Muslim Western Scholarship of Hadith and Western Scholar Reaction: A Study on Fuat Sezgin’s Approach to Hadith Scholarship

Kamaruddin Amin


The following article is analyzing both Fuat Sezgin’s approach to Western scholarship of hadith and the views of some non-muslim scholars, which give either support or criticism against him. Some questions have been discussed; to what extent is Fuat Sezgin influenced by Western methods of hadith research and to what extent does he argue against the methods of non-Muslims? To what extent does he persist on arguing the reliability of hadith literature? To what extent does he base his argument on muslim hadith literature? To what extent does he digress from the classical methodology of hadith research? The following pages show that Sezgin has been familiar with non-Muslim scholarship of hadith research. Yet instead of following Western scholars’ approaches and premises on the early hadith literature, he severely criticized them and decided to follow the mainstream of Muslim scholars’ belief in the historicity of hadith transmission and collection.

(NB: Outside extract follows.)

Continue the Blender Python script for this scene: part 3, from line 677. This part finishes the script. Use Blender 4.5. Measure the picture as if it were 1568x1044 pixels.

Fuat Sezgin focused his criticism on Goldziher’s historical claims. If one classifies Western discourse of hadith literature, Sezgin and Azmi can be located in the same line for their similar approach and way of handling the early literature of Islam. Both Sezgin and Azmi have been involved in the discussion on the reliability of early Islamic transmission. However, in contrast to Muslim scholars, who generally believe that the process of hadith transmission during the first century was mainly oral, they insist on arguing that many hadiths were, in fact, recorded in writing from the earliest times.